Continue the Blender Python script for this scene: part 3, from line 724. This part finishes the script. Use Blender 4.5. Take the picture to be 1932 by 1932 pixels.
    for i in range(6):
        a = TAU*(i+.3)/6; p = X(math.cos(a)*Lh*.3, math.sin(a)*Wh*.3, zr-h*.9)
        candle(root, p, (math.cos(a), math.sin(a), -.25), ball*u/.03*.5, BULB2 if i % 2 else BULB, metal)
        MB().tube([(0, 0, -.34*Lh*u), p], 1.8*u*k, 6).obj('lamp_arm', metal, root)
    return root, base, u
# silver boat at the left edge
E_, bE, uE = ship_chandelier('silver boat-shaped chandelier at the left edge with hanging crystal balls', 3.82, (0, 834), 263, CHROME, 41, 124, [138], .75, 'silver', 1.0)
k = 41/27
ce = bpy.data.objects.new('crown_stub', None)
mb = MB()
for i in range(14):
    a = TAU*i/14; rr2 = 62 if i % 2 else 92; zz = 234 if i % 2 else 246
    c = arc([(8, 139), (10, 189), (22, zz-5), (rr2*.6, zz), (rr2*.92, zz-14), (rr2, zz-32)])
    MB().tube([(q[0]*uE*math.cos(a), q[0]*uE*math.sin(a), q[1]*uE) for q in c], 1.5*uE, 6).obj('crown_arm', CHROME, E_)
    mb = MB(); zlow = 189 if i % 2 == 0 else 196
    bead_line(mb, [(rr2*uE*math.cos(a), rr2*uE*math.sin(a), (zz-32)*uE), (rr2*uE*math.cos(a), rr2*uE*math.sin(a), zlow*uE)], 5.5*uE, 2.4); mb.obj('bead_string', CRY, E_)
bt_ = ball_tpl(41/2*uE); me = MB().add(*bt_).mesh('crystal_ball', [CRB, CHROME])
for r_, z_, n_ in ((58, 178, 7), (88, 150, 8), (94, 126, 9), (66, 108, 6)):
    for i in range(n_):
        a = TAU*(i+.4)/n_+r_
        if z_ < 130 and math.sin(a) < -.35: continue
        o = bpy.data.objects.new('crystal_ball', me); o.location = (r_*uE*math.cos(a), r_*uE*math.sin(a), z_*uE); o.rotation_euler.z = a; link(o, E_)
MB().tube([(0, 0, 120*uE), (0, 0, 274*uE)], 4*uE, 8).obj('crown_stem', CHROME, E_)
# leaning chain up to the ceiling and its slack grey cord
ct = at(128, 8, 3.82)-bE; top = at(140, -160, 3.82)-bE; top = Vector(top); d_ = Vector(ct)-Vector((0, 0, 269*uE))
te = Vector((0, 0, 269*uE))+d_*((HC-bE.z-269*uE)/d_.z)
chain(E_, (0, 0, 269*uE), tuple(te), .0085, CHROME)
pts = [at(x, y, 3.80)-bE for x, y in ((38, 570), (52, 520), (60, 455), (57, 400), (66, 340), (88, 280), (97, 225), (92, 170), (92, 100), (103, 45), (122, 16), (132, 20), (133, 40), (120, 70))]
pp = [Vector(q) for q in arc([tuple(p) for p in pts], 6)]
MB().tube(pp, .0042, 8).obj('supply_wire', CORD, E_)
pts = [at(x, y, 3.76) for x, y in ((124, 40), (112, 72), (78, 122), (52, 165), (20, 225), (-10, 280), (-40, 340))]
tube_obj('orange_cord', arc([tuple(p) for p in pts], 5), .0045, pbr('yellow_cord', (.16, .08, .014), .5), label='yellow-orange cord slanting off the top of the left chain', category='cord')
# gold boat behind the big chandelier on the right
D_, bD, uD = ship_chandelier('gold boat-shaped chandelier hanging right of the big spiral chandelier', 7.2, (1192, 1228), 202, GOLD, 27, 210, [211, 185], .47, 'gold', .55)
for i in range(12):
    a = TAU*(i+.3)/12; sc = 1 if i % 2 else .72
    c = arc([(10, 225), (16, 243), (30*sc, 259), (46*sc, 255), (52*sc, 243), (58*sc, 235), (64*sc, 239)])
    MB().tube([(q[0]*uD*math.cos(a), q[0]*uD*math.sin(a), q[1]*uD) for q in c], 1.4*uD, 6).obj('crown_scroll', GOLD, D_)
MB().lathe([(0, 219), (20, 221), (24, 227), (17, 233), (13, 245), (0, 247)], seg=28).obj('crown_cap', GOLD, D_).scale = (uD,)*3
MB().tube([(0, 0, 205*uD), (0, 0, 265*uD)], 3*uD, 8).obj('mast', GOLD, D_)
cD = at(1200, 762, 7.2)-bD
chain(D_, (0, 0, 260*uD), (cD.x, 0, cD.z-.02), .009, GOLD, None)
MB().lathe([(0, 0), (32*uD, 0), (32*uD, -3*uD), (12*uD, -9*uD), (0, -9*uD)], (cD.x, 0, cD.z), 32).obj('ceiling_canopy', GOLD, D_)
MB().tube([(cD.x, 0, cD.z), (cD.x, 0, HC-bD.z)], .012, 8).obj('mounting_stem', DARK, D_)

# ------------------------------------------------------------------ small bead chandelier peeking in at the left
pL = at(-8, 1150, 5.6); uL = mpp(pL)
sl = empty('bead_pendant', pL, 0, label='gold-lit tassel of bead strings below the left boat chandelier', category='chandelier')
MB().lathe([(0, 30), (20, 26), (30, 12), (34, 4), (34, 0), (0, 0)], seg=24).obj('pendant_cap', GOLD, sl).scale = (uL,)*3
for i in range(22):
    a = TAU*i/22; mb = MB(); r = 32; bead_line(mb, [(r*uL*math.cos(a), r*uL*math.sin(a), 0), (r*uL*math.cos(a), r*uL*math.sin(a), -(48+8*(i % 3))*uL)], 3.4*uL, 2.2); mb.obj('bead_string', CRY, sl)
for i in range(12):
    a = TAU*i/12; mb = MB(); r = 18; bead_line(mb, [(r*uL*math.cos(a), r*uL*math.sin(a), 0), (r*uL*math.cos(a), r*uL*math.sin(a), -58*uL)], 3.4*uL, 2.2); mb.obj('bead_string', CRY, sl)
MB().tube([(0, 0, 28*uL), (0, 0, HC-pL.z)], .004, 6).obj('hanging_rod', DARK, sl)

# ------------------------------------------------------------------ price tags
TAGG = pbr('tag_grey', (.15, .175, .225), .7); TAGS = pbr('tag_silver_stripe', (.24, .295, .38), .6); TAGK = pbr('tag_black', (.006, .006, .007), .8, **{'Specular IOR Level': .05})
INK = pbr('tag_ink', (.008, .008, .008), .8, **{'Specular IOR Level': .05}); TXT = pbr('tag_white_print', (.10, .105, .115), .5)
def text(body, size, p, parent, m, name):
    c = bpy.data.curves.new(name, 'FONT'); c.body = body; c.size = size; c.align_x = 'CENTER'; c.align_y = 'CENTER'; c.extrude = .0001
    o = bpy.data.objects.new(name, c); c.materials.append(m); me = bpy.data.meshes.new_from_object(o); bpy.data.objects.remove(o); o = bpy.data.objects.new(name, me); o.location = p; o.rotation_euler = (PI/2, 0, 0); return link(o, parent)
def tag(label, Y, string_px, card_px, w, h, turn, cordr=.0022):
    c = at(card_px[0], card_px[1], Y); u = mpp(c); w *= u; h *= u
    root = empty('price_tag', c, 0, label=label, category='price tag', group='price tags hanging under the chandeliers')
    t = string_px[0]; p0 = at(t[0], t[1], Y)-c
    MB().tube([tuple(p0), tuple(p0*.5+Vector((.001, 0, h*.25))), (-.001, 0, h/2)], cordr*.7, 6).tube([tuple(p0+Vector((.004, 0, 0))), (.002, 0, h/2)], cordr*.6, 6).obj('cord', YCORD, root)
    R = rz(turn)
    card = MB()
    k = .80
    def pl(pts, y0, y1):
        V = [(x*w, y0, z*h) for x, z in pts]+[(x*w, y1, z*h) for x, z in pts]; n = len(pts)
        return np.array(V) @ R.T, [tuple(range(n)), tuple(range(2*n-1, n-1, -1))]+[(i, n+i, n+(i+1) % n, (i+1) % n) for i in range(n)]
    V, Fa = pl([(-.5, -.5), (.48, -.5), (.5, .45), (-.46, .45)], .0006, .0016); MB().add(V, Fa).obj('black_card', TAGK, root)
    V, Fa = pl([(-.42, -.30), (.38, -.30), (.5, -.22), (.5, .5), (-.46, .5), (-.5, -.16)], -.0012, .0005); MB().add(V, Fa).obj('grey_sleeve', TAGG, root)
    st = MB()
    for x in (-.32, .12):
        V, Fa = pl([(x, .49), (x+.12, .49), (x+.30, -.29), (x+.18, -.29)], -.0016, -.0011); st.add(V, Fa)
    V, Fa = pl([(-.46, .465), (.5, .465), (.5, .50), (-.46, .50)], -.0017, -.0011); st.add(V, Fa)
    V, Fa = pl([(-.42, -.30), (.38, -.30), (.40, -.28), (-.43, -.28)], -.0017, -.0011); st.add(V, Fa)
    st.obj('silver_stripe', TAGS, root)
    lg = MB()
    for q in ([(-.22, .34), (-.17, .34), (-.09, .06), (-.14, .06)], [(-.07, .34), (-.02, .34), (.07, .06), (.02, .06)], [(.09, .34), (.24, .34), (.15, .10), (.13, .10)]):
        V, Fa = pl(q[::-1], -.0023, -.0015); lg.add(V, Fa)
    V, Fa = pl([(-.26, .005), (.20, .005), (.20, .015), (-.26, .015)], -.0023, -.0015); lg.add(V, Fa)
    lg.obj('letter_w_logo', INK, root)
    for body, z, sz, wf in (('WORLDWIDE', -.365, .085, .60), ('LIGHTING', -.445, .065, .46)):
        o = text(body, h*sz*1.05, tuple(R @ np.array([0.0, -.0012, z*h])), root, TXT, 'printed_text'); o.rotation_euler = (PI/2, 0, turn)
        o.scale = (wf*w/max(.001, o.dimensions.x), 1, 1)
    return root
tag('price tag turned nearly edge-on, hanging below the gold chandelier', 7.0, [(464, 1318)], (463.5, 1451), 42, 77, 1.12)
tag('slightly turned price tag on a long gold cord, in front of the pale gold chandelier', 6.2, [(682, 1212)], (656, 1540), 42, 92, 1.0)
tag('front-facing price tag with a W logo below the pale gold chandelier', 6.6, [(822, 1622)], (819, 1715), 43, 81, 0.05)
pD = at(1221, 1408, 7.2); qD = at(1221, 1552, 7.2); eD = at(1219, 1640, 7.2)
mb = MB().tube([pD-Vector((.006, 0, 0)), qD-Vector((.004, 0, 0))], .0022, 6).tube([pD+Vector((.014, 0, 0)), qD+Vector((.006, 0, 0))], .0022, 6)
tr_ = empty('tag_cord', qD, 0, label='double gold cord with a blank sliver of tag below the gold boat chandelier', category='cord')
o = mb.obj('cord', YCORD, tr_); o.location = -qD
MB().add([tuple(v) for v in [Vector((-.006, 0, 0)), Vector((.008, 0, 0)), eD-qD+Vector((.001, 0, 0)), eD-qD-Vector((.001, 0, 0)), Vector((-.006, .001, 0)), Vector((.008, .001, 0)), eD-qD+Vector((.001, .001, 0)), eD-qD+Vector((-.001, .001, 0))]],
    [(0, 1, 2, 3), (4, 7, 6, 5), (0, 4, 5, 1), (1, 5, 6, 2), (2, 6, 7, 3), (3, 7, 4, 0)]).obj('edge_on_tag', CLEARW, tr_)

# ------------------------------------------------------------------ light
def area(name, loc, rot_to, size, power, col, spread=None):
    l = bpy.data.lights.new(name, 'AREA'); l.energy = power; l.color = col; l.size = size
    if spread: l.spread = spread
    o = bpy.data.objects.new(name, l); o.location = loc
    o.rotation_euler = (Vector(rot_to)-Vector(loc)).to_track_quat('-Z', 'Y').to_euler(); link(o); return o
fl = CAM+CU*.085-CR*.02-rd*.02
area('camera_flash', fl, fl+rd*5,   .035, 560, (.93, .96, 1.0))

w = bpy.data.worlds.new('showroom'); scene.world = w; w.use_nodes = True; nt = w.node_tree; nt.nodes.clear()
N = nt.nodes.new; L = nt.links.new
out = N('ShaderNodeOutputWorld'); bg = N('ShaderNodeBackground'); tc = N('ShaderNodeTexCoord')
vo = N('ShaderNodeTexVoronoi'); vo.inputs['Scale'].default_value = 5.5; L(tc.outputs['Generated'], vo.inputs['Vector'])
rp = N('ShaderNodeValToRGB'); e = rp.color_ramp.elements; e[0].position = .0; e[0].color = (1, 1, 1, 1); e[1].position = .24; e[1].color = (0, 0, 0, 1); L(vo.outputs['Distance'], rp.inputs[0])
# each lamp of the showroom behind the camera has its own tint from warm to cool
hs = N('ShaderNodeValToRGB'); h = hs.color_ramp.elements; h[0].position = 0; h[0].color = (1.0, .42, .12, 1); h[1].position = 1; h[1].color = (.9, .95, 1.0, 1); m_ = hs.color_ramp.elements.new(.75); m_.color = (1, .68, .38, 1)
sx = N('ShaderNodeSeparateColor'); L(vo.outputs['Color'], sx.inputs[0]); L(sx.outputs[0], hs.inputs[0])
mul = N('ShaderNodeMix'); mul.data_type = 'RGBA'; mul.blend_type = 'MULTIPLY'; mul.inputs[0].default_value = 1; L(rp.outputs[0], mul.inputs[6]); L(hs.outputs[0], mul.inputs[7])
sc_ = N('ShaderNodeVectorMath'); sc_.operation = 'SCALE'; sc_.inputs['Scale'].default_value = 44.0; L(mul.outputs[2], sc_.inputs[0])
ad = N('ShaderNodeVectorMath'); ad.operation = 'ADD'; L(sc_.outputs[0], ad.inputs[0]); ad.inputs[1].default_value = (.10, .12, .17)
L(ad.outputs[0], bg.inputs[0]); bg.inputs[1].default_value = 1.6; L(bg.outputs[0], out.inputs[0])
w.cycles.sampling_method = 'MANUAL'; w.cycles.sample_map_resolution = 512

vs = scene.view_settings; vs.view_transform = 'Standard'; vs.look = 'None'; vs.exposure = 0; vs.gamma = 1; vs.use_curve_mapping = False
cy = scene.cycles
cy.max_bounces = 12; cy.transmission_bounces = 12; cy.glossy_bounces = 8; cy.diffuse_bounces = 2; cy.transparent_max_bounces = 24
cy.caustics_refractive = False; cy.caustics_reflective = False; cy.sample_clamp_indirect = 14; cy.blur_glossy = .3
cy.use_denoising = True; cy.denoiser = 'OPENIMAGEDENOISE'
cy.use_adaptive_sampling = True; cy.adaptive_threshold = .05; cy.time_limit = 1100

* * * * * * * * *

**The request**
Extract every line above that contains the word "scene".

**Final result**
Continue the Blender Python script for this scene: part 3, from line 724. This part finishes the script. Use Blender 4.5. Take the picture to be 1932 by 1932 pixels.
w = bpy.data.worlds.new('showroom'); scene.world = w; w.use_nodes = True; nt = w.node_tree; nt.nodes.clear()
vs = scene.view_settings; vs.view_transform = 'Standard'; vs.look = 'None'; vs.exposure = 0; vs.gamma = 1; vs.use_curve_mapping = False
cy = scene.cycles